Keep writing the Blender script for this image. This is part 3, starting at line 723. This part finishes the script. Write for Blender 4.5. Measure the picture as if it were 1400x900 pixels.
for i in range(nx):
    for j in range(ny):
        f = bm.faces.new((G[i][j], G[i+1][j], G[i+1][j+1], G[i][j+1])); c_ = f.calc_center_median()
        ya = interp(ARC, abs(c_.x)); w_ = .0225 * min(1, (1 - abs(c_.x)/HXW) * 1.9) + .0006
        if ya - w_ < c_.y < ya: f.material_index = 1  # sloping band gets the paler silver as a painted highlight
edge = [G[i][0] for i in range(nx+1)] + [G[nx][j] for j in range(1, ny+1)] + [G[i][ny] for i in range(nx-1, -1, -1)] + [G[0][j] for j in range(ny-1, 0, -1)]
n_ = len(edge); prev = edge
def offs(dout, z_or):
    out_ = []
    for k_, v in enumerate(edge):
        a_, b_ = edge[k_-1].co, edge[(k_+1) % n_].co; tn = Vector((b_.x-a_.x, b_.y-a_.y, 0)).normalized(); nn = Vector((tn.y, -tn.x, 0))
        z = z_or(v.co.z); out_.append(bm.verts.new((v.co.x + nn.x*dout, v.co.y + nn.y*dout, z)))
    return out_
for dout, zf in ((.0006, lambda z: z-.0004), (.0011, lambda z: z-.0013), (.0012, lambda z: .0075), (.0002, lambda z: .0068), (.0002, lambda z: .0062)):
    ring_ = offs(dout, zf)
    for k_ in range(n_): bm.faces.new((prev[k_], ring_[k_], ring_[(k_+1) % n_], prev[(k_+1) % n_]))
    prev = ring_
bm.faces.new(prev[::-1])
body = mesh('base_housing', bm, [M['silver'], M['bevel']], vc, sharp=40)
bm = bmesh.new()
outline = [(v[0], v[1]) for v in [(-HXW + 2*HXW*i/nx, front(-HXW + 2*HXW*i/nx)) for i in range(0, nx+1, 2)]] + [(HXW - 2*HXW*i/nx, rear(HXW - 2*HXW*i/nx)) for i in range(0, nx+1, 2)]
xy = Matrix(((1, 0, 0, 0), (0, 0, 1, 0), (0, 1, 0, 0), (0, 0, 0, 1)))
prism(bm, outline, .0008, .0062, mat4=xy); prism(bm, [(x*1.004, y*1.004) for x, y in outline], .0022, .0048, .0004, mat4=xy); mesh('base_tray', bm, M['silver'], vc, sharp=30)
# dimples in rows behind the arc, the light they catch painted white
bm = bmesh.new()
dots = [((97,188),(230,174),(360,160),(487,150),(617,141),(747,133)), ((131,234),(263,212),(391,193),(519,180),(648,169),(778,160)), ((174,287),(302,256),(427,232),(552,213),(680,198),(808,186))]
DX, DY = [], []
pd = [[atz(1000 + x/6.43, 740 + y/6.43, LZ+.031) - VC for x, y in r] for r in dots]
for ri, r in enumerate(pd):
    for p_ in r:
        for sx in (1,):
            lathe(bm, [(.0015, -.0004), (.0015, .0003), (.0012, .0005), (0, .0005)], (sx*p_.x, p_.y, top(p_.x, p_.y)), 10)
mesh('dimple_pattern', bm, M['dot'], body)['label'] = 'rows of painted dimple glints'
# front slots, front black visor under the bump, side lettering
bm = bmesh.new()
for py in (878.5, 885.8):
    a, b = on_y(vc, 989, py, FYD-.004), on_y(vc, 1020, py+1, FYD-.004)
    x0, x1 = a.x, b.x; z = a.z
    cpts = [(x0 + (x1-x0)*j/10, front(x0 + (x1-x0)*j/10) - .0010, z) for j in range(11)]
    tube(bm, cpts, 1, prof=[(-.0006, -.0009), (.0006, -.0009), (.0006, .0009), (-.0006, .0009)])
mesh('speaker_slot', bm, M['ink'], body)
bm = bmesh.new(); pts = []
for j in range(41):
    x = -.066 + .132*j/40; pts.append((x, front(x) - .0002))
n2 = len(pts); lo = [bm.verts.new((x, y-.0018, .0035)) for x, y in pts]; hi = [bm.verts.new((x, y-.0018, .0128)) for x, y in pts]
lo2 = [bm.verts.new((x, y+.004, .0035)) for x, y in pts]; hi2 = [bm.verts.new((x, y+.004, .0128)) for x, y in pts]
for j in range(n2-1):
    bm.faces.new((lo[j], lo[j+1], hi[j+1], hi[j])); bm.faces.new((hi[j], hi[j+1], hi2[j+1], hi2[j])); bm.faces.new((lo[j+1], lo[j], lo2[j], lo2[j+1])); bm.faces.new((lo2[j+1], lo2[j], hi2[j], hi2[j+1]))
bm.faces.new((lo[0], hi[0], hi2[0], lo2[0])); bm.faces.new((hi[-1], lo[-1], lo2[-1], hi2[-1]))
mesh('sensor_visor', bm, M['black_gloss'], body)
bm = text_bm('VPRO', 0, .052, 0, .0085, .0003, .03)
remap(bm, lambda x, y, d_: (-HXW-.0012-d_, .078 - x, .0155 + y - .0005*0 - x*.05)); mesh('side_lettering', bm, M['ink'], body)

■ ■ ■

#### [WHAT IS NEEDED]
Quote the data in full, keeping each word unchanged.

#### [ANSWER IN FULL]
Keep writing the Blender script for this image. This is part 3, starting at line 723. This part finishes the script. Write for Blender 4.5. Measure the picture as if it were 1400x900 pixels.
for i in range(nx):
    for j in range(ny):
        f = bm.faces.new((G[i][j], G[i+1][j], G[i+1][j+1], G[i][j+1])); c_ = f.calc_center_median()
        ya = interp(ARC, abs(c_.x)); w_ = .0225 * min(1, (1 - abs(c_.x)/HXW) * 1.9) + .0006
        if ya - w_ < c_.y < ya: f.material_index = 1  # sloping band gets the paler silver as a painted highlight
edge = [G[i][0] for i in range(nx+1)] + [G[nx][j] for j in range(1, ny+1)] + [G[i][ny] for i in range(nx-1, -1, -1)] + [G[0][j] for j in range(ny-1, 0, -1)]
n_ = len(edge); prev = edge
def offs(dout, z_or):
    out_ = []
    for k_, v in enumerate(edge):
        a_, b_ = edge[k_-1].co, edge[(k_+1) % n_].co; tn = Vector((b_.x-a_.x, b_.y-a_.y, 0)).normalized(); nn = Vector((tn.y, -tn.x, 0))
        z = z_or(v.co.z); out_.append(bm.verts.new((v.co.x + nn.x*dout, v.co.y + nn.y*dout, z)))
    return out_
for dout, zf in ((.0006, lambda z: z-.0004), (.0011, lambda z: z-.0013), (.0012, lambda z: .0075), (.0002, lambda z: .0068), (.0002, lambda z: .0062)):
    ring_ = offs(dout, zf)
    for k_ in range(n_): bm.faces.new((prev[k_], ring_[k_], ring_[(k_+1) % n_], prev[(k_+1) % n_]))
    prev = ring_
bm.faces.new(prev[::-1])
body = mesh('base_housing', bm, [M['silver'], M['bevel']], vc, sharp=40)
bm = bmesh.new()
outline = [(v[0], v[1]) for v in [(-HXW + 2*HXW*i/nx, front(-HXW + 2*HXW*i/nx)) for i in range(0, nx+1, 2)]] + [(HXW - 2*HXW*i/nx, rear(HXW - 2*HXW*i/nx)) for i in range(0, nx+1, 2)]
xy = Matrix(((1, 0, 0, 0), (0, 0, 1, 0), (0, 1, 0, 0), (0, 0, 0, 1)))
prism(bm, outline, .0008, .0062, mat4=xy); prism(bm, [(x*1.004, y*1.004) for x, y in outline], .0022, .0048, .0004, mat4=xy); mesh('base_tray', bm, M['silver'], vc, sharp=30)
# dimples in rows behind the arc, the light they catch painted white
bm = bmesh.new()
dots = [((97,188),(230,174),(360,160),(487,150),(617,141),(747,133)), ((131,234),(263,212),(391,193),(519,180),(648,169),(778,160)), ((174,287),(302,256),(427,232),(552,213),(680,198),(808,186))]
DX, DY = [], []
pd = [[atz(1000 + x/6.43, 740 + y/6.43, LZ+.031) - VC for x, y in r] for r in dots]
for ri, r in enumerate(pd):
    for p_ in r:
        for sx in (1,):
            lathe(bm, [(.0015, -.0004), (.0015, .0003), (.0012, .0005), (0, .0005)], (sx*p_.x, p_.y, top(p_.x, p_.y)), 10)
mesh('dimple_pattern', bm, M['dot'], body)['label'] = 'rows of painted dimple glints'
# front slots, front black visor under the bump, side lettering
bm = bmesh.new()
for py in (878.5, 885.8):
    a, b = on_y(vc, 989, py, FYD-.004), on_y(vc, 1020, py+1, FYD-.004)
    x0, x1 = a.x, b.x; z = a.z
    cpts = [(x0 + (x1-x0)*j/10, front(x0 + (x1-x0)*j/10) - .0010, z) for j in range(11)]
    tube(bm, cpts, 1, prof=[(-.0006, -.0009), (.0006, -.0009), (.0006, .0009), (-.0006, .0009)])
mesh('speaker_slot', bm, M['ink'], body)
bm = bmesh.new(); pts = []
for j in range(41):
    x = -.066 + .132*j/40; pts.append((x, front(x) - .0002))
n2 = len(pts); lo = [bm.verts.new((x, y-.0018, .0035)) for x, y in pts]; hi = [bm.verts.new((x, y-.0018, .0128)) for x, y in pts]
lo2 = [bm.verts.new((x, y+.004, .0035)) for x, y in pts]; hi2 = [bm.verts.new((x, y+.004, .0128)) for x, y in pts]
for j in range(n2-1):
    bm.faces.new((lo[j], lo[j+1], hi[j+1], hi[j])); bm.faces.new((hi[j], hi[j+1], hi2[j+1], hi2[j])); bm.faces.new((lo[j+1], lo[j], lo2[j], lo2[j+1])); bm.faces.new((lo2[j+1], lo2[j], hi2[j], hi2[j+1]))
bm.faces.new((lo[0], hi[0], hi2[0], lo2[0])); bm.faces.new((hi[-1], lo[-1], lo2[-1], hi2[-1]))
mesh('sensor_visor', bm, M['black_gloss'], body)
bm = text_bm('VPRO', 0, .052, 0, .0085, .0003, .03)
remap(bm, lambda x, y, d_: (-HXW-.0012-d_, .078 - x, .0155 + y - .0005*0 - x*.05)); mesh('side_lettering', bm, M['ink'], body)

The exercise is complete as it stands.